Hierarchy theorem for approximation ratios?

Question

As is well known, NP-hard optimization problems can have many different approximation ratios, ranging all the way from having a PTAS to not being approximable within any factor. In between, we have various constants, $O(\log n)$, $poly(n)$, etc.

What is known about the set of possible ratios? Can we prove any sort of "approximation hierarchy"? Formally, for what functions $f(n)$ and $g(n)$ can we prove that there exists a problem with approximation ratio $f(n)\leq \alpha < g(n)$?

In the case that $\alpha=O(1)$, does there exist a problem with approximation ratio exactly $\alpha$?

Answer 1

There is an approximation hierarchy, the main known examples: FPTAS $\subseteq$ EPTAS $\subseteq$ PTAS $\subseteq$ APX. But for inapproximability there also is NPO-PB.

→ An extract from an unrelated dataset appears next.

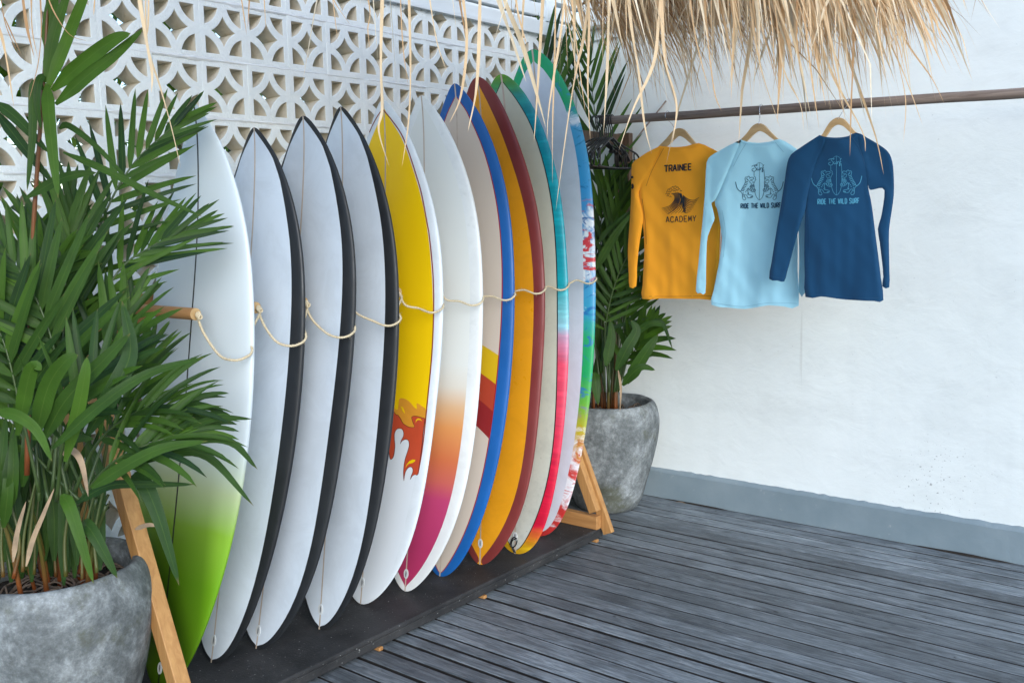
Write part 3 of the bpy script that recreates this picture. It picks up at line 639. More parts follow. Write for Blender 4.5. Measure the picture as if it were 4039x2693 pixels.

There are a lot of results about the set of possible ratios, going from results like this one:

$P||C_{max} \in$ EPTAS$\backslash$ FPTAS, unless $P=NP$,

to defining APX/NPO-PB-hard problems.

Some references:

• ON PTAS: M. Cesati and L. Trevisan. On the efficiency of polynomial time approximation schemes, 1997.
• On NPOPB: V. Kann. Strong lower bounds on the approximability of some NPO PB-complete maximization problems

But I suggest the best will be to check the Complexity Zoo because it has many more information and references on those examples, even Wikipedia

Furthermore, as stated in the comments the tight bound when $\alpha=O(1)$, was shown for many problems such as bin packing, machine scheduling (see iris.gmu.edu/~khoffman/papers/set_covering.html).

Answer 2

I still think Suresh's comment below the question is enough to show that any ratio is possible. If you are not convinced with that, you can look at Boolean Constraint Satisfaction Problems (CSPs), for example.

Background: Let $P: \{0,1\}^k \to \{0,1\}$ be a predicate of arity $k$. An instance of Max-CSP(P) is over $n \gg k$ Boolean variables $x_1, \ldots, x_n$. A literal is any variable or its negation. The instance consists of $m$ constraints, each of the form $P(\lambda_1, \ldots, \lambda_k)$ where the $\lambda_i$ are some literals, and the goal is to find an assignment of the variables that maximizes the fraction of satisfies constraints. For example, in $3SAT$ we have $P(x_1, x_2, x_3) = x_1 \lor x_2 \lor x_3$. Define $\rho(P)$ as the fraction of $2^k$ possible inputs that satisfy $P$ (for $3SAT$ it is equal to $7/8$). It is trivial to approximate any Max-CSP(P) by a factor $\rho(P)$ by assigning random values to variables (and then derandimize using the method of conditional expectations). Note that here we have the convention that approximation ratios are positive reals no more than 1. A predicate $P$ is Approximation Resistant (AR) if it is NP-hard to solve Max-CSP(P) better than by a factor $\rho(P)$ (i.e., $\rho(P)+\epsilon$ for any fixed $\epsilon > 0$).

Note that any AR predicate demonstrates a tight approximation threshold $\rho(P)$. It is known that there are predicates $P$ with arbitrarily small $\rho(P)$ that are approximation resistant, and remain so even if you add to the accepting inputs of $P$. For example, the following paper shows one such result:

Per Austrin and Johan Håstad, Randomly Supported Independence and Resistance, SIAM Journal on Computing, vol. 40, no. 1, pp. 1-27, 2011.

So this takes care of all rational thresholds whose denominator is a power of two. For other thresholds, observe that if suffices to show that for every $\alpha$, there is an $\alpha' \leq \alpha$ for which there is an AR predicate with $\rho(P) = \alpha'$ (since it is always possible to add dummy variables and constraints of them that are trivially satisfiable so as to increase the approximation threshold).